The Girl From Shepherd’s Bush

by Sheila M. Barnes

During the eighteen hundreds, no less than 220 different offences were punishable by death. British law decreed that anyone living with gypsies, for a period exceeding one calendar month or a child, aged between 7 and 14 who showed signs of malice and undue cruelty, would be put to death in the name of the current sovereign and to satisfy the machinations of the law.

Today, if it is remembered at all, we think of only the most notorious murderers encountering the hangman’s rope. Perhaps a small minority of the population would welcome a restoration of such an iniquitous and archaic practise and celebrate its return. Grace Thornton of Shepherd’s Bush, London W12 would not be amongst them!

Death by hanging was abolished in 1965. (Just in time to save the Moor’s Murderers!)
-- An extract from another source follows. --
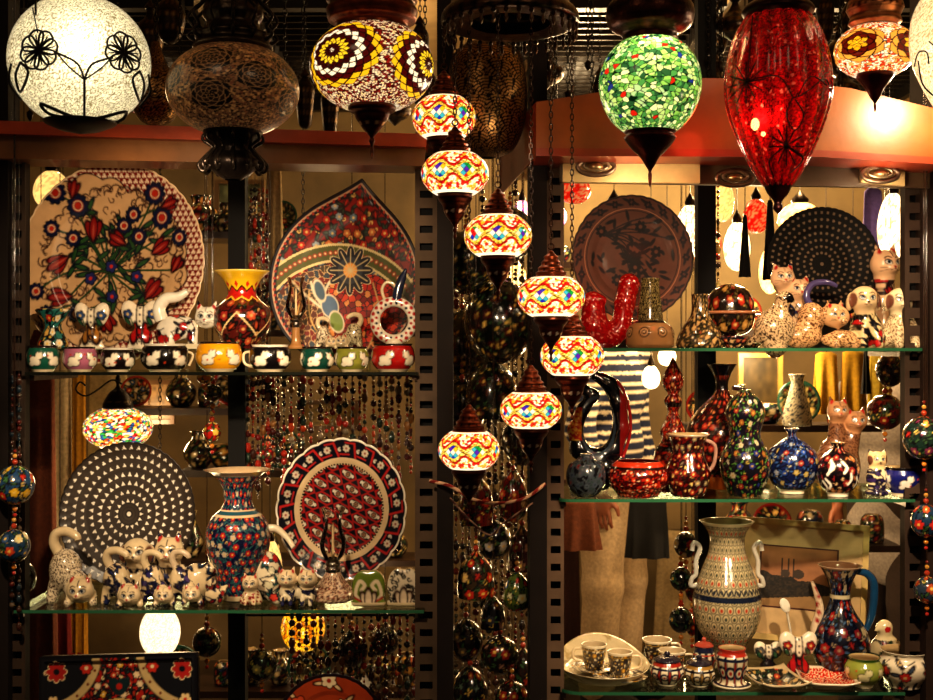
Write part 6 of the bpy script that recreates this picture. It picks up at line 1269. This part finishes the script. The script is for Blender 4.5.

For Grace and her brother it was thirteen years too late.

Sheila M. Barnes lives in West Sussex but is a native of The Black Country. In this, her tenth novel, Sheila has written a powerful and moving account of one woman’s struggle to abolish the horrors of capitol punishment. A far cry from her own life where she has the pleasure of overlooking the English Channel and the beautiful South Downs.

Sheila has been engaged in stage and theatre work for many years both behind and in front of the footlights. In retirement she enjoys motoring, walking beside the sea and of course writing.